Accordingly, an insurance recovery asset can only be recognised if it is determined that the entity has a valid insurance policy that includes cover for the incident and a claim will be settled by the insurer. This may be clear from the wording of the insurance policy but could require confirmation from the insurer that the incident is covered, and an appropriate claim will be settled. 

Experience from the Christchurch earthquakes and other natural disasters suggest that it might be some time after the loss event before a receivable for an insurance claim can be recognised.  This is because:

  • It may not be immediately obvious what is covered by an insurance policy.  This is particularly true for business continuity type policies.
  • Once a claim is lodged, there will be a process before the insurer acknowledges acceptance of the claim.  This will typically involve the insurer using loss adjusters and other experts before they acknowledge acceptance of the claims. Access to such specialist skill may be in short supply, further extending the period between lodgement of the claim and acceptance by the insurer. 
  • Even once the claim has been accepted by the insurance company, you may have difficulty estimating reliably the amount likely to be received.  No provision would be recognised until the quantum of any receivable can be reliably estimated. 

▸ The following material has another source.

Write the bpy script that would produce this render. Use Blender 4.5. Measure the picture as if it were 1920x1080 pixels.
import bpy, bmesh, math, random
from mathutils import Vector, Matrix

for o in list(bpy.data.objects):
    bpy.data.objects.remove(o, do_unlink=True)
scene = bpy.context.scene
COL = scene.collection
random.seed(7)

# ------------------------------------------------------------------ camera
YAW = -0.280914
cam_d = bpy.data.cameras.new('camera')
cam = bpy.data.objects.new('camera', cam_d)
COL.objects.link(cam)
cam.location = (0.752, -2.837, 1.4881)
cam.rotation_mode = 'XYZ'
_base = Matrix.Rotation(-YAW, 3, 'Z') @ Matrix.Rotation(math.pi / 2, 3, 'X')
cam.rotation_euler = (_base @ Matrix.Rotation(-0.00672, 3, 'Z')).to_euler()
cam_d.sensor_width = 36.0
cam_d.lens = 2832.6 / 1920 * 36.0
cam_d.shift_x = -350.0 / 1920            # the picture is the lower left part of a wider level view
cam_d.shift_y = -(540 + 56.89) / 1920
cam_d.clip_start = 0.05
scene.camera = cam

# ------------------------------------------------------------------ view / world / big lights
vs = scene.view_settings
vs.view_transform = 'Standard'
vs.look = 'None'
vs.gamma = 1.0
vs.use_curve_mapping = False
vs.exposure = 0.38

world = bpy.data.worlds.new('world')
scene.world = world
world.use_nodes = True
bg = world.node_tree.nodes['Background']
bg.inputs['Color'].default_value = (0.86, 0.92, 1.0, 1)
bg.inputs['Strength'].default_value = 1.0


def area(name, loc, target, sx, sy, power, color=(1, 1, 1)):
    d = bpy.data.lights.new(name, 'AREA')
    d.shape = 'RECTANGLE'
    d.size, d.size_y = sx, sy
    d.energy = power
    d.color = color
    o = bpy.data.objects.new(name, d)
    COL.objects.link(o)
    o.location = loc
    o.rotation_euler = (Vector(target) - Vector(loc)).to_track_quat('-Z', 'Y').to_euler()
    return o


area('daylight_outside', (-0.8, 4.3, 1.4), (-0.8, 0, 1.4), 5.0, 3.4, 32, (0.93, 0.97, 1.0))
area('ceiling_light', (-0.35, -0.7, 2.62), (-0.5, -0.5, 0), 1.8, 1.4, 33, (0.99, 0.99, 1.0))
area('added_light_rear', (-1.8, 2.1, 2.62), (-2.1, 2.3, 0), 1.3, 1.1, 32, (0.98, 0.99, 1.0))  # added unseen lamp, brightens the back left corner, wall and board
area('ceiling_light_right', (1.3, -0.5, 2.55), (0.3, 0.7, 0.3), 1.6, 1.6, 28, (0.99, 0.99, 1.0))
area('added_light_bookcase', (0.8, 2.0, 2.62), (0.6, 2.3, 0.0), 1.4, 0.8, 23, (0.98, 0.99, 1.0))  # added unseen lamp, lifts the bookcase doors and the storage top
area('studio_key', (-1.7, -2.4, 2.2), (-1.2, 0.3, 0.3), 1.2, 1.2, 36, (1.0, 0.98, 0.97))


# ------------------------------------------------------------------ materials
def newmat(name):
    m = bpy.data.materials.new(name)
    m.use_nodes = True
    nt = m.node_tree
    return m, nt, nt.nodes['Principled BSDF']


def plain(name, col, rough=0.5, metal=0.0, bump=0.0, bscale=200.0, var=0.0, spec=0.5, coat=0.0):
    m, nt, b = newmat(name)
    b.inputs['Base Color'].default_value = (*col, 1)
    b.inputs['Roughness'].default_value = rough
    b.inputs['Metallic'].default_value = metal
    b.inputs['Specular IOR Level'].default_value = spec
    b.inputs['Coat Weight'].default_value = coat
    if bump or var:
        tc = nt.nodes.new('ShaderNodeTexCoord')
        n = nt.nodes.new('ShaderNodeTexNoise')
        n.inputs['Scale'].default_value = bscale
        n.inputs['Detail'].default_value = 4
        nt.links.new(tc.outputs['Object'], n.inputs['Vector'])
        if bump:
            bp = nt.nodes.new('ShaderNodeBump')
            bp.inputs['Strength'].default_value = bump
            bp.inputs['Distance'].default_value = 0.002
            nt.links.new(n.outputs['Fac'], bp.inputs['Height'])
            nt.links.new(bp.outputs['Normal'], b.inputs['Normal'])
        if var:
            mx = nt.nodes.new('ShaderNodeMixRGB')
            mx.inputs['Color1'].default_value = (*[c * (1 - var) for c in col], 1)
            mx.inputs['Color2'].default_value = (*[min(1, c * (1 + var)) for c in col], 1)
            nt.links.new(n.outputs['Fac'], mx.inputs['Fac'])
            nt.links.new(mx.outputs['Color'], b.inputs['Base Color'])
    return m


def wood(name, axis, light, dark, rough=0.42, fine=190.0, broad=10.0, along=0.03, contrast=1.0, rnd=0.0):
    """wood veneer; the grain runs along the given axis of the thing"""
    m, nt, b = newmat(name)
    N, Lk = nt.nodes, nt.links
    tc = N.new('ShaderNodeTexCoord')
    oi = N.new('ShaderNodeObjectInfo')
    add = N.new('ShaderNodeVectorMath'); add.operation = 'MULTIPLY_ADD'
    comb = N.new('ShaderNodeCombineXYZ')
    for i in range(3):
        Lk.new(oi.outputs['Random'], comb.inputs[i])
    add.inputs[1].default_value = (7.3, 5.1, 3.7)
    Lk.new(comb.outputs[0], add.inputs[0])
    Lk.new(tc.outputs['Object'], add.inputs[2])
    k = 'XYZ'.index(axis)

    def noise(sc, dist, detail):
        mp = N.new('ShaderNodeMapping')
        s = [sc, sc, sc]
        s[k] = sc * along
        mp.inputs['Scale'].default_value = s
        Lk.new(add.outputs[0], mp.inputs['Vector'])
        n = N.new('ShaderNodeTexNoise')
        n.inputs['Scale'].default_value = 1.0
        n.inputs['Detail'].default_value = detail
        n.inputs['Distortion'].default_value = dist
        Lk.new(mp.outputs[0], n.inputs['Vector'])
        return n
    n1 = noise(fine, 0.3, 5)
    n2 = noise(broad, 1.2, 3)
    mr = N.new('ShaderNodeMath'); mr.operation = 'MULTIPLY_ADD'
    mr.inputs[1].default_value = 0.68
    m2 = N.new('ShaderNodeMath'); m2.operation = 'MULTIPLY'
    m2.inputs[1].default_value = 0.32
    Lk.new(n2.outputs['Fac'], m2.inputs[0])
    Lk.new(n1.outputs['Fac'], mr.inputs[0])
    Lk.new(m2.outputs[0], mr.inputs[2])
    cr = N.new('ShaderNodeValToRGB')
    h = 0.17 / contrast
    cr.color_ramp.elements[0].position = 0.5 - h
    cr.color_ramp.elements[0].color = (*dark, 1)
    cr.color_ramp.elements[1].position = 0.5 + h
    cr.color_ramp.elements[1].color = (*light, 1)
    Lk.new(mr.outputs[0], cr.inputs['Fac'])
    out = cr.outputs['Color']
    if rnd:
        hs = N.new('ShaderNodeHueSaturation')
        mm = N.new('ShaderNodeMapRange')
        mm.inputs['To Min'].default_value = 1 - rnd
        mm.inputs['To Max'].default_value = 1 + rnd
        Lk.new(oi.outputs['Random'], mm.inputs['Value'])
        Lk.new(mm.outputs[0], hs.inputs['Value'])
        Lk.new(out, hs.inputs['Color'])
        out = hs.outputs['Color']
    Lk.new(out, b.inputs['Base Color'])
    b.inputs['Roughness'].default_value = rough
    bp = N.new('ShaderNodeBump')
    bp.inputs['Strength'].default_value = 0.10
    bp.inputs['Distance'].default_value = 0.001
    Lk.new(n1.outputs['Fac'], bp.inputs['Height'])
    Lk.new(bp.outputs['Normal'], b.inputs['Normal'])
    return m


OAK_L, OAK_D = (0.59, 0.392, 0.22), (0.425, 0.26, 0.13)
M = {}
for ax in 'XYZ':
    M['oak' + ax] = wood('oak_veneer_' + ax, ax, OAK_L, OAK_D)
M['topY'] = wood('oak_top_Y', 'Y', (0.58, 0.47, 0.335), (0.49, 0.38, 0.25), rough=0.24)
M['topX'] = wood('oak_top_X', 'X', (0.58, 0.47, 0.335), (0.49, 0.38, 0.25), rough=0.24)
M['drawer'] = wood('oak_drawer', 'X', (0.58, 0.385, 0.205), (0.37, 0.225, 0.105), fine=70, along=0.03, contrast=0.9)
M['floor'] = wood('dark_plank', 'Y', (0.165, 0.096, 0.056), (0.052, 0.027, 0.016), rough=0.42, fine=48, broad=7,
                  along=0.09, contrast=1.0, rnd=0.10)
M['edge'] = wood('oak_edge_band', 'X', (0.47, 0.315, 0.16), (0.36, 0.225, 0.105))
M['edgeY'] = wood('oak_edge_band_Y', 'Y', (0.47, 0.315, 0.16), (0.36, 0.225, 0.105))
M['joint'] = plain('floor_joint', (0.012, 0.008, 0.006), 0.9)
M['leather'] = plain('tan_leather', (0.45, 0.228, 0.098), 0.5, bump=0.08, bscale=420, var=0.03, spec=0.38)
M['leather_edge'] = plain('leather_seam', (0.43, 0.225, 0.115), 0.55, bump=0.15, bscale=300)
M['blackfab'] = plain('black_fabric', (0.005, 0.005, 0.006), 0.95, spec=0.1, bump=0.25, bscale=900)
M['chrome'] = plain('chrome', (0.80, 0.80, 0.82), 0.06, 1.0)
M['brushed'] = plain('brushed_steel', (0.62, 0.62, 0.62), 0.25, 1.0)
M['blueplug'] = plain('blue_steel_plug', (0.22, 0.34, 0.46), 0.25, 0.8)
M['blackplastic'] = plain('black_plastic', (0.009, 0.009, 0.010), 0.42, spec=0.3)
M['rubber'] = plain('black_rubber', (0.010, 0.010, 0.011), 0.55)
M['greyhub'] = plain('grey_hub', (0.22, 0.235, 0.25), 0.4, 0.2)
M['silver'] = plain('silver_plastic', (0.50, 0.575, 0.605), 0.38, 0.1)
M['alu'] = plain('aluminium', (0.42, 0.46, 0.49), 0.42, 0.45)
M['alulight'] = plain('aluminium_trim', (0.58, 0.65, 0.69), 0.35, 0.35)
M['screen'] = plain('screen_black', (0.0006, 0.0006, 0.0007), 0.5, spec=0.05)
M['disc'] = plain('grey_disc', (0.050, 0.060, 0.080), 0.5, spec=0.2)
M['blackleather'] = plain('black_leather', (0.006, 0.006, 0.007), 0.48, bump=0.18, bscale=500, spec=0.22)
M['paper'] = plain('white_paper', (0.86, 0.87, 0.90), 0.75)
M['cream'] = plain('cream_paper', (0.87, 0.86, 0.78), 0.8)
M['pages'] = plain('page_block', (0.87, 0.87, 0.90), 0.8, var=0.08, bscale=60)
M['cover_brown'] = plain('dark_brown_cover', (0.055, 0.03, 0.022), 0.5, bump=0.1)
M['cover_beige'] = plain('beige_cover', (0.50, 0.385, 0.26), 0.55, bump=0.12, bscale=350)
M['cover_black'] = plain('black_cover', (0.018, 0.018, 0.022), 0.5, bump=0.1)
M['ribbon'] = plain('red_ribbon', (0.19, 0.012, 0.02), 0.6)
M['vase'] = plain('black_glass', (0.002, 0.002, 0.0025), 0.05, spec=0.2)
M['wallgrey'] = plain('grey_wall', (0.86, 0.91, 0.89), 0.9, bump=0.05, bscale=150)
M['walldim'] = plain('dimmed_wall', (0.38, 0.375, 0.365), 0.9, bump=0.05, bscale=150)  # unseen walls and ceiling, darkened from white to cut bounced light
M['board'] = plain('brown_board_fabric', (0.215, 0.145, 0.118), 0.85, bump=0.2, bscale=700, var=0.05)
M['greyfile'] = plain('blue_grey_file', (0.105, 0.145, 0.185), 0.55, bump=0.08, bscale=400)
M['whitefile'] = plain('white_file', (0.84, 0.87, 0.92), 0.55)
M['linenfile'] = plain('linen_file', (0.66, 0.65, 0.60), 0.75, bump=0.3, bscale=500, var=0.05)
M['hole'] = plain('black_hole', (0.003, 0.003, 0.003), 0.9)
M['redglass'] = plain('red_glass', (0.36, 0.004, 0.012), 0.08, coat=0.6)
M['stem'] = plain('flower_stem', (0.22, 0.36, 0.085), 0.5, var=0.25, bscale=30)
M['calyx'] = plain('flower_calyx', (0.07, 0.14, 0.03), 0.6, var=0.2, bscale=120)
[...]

Therefore, it is highly possible that there will be a timing difference between the recognition of any impairment loss in the current period and corresponding recognition of an insurance recovery in the next (or later) period.  This will be an area of significant judgement for you and your auditor. 

Ease any year-end accounting headaches early

The financial statement consequences for businesses significantly impacted by recent flooding and cyclone events will require time and careful consideration by both preparers and auditors.  This is particularly true in the exercise of estimates and judgements used in the preparation of those financial statements.  As such, early consideration of these matters is recommended.